Abstract
KEYWORDS – High Speed Train, Friction Pair, Scale Testing, Friction and Wear, Wear Debris
ABSTRACT
The development and optimization of friction pairs usually goes hand in hand with extensive series of bench tests, since the complex nature of friction and wear cannot be gathered just by means of theoretical considerations or simulations.
Full scale tests provide proper information about the macroscopic behaviour of the friction pair, since the real components and load spectra can be applied. Macroscopic parameters of the tribosystem are the coefficient of friction, the temperature field and deformation of the brake disc.
Besides commercial issues of high costs for the operation of a full scale test bench and supply of full-scale specimen as well as long testing durations due to supply and handling of real-life specimen, tests in full scale are not suitable when it comes to the examination of microscopic processes at the interface between disc and pad.
However, for the optimization and development of friction pairs, knowledge about those processes is essential, since they are determining the system in terms of friction and wear. The most important microscopic processes are the formation and degeneration of friction layers and the generation of wear by micro wear mechanisms.
To be able to gain data on the microscopic processes, tests need to be carried out on lab scale. For this, the load spectrum and geometry of the full scale needs to be proper transferred to the reduced scale to obtain equal macroscopic and microscopic behaviour of the tribosystem in both scales. With the knowledge on microscopic processes and the assurance, that the results achieved in reduced scale tests are also valid in full scale, reduced scale tests can be used to significantly reduce the time and costs for the development of new friction pairs.

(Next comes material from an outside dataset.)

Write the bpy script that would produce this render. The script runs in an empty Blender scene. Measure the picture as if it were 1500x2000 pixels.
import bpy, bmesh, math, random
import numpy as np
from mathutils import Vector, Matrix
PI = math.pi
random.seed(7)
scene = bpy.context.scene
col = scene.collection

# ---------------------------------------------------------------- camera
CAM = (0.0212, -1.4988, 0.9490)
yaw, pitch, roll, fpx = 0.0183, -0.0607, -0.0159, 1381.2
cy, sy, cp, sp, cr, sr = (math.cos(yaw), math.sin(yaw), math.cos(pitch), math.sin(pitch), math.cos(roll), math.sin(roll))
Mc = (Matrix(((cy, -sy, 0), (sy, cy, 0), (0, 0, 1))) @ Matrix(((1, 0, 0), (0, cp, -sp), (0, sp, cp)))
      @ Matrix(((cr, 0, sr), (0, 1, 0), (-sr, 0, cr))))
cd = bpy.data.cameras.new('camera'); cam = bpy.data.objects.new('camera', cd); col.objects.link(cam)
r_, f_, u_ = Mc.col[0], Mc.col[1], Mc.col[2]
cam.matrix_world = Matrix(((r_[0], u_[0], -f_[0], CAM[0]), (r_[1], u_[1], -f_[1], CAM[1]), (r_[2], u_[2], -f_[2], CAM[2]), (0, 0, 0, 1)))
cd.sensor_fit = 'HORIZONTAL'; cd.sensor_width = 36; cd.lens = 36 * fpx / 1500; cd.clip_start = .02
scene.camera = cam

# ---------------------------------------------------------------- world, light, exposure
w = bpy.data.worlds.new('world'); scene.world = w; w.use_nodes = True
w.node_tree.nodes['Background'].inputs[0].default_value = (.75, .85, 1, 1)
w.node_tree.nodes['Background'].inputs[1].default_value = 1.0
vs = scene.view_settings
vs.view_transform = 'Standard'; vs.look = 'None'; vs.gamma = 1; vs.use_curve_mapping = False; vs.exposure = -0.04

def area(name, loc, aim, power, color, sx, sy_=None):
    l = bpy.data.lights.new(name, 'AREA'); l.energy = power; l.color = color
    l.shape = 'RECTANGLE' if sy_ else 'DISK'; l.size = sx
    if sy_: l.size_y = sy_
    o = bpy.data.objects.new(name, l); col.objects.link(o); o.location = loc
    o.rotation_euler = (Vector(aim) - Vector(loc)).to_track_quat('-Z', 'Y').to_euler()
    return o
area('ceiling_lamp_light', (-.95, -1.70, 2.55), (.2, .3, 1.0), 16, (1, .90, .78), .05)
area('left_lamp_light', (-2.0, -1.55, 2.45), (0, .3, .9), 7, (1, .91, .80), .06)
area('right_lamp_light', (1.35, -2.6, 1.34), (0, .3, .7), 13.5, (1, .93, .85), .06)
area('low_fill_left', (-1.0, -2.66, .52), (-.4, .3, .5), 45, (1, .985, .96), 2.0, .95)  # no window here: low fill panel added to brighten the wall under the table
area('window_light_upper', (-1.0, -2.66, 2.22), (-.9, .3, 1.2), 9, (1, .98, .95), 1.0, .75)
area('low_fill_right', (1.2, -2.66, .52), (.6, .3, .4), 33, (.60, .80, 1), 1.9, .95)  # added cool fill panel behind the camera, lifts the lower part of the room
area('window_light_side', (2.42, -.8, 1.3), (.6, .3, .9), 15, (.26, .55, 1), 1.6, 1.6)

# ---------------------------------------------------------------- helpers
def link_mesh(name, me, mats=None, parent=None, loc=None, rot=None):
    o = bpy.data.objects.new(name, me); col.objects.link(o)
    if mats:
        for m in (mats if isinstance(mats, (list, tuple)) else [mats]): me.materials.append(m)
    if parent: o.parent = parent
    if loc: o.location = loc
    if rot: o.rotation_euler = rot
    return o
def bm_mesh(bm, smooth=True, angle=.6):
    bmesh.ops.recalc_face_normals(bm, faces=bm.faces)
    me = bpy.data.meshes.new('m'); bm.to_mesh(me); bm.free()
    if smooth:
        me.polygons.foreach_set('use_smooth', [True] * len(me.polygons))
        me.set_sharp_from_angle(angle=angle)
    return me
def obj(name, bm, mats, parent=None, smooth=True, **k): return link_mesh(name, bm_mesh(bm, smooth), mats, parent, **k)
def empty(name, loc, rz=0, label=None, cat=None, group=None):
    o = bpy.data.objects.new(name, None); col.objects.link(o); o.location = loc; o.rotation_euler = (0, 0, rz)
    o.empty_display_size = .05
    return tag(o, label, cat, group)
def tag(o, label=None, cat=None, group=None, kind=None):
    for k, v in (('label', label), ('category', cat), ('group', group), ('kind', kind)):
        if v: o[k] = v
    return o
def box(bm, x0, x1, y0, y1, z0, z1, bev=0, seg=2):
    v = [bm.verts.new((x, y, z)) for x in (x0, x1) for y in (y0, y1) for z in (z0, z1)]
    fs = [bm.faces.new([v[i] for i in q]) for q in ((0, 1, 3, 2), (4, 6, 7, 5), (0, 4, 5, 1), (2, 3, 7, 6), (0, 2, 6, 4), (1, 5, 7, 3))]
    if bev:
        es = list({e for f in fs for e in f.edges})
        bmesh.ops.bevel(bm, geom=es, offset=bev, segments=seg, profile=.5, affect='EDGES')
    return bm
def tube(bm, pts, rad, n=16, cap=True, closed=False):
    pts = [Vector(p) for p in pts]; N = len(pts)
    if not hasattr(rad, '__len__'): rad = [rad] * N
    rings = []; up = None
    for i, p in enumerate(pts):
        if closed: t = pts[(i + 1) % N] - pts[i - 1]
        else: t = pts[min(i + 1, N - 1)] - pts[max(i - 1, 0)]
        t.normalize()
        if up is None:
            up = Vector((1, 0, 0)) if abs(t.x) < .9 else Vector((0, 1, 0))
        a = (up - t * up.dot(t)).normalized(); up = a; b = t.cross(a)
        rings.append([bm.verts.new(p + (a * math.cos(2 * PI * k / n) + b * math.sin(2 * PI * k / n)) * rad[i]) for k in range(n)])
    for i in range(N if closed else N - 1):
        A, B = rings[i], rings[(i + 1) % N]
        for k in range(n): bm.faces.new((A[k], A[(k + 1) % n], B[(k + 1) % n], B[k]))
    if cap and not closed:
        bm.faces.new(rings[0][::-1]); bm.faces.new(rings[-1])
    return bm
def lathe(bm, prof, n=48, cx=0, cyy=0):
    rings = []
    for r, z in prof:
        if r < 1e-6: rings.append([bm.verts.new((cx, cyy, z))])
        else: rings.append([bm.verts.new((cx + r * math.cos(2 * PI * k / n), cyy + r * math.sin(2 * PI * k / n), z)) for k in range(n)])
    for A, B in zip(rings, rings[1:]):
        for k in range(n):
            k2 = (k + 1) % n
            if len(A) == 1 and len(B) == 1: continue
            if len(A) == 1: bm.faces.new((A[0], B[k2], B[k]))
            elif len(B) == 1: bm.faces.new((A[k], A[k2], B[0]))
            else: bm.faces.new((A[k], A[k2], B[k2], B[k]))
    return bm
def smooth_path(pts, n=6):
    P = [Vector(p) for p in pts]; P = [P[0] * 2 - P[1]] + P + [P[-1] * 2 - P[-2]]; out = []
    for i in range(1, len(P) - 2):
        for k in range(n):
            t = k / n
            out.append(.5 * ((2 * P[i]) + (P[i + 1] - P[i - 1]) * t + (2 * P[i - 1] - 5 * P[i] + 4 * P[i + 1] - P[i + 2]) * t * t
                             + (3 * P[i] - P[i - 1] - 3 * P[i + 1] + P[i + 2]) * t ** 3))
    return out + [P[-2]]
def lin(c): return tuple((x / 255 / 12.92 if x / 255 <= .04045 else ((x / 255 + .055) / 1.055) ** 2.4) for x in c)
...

The purpose of this work is to introduce an advanced method to verify scaling of full to reduced scales and vice versa. In addition to the macroscopic parameters coefficient of friction and temperature distribution, microscopic wear mechanisms and friction layers are examined. For this, tests have been carried out in two different scales with massive steel brake discs, combined with a sinter-metal brake pad for high speed trains. The dimensions of the discs are Ø 640 mm × 45 mm thickness (Full Scale) and Ø 460 mm × 20 mm thickness (Reduced Scale). The examinations are focused on the brake disc.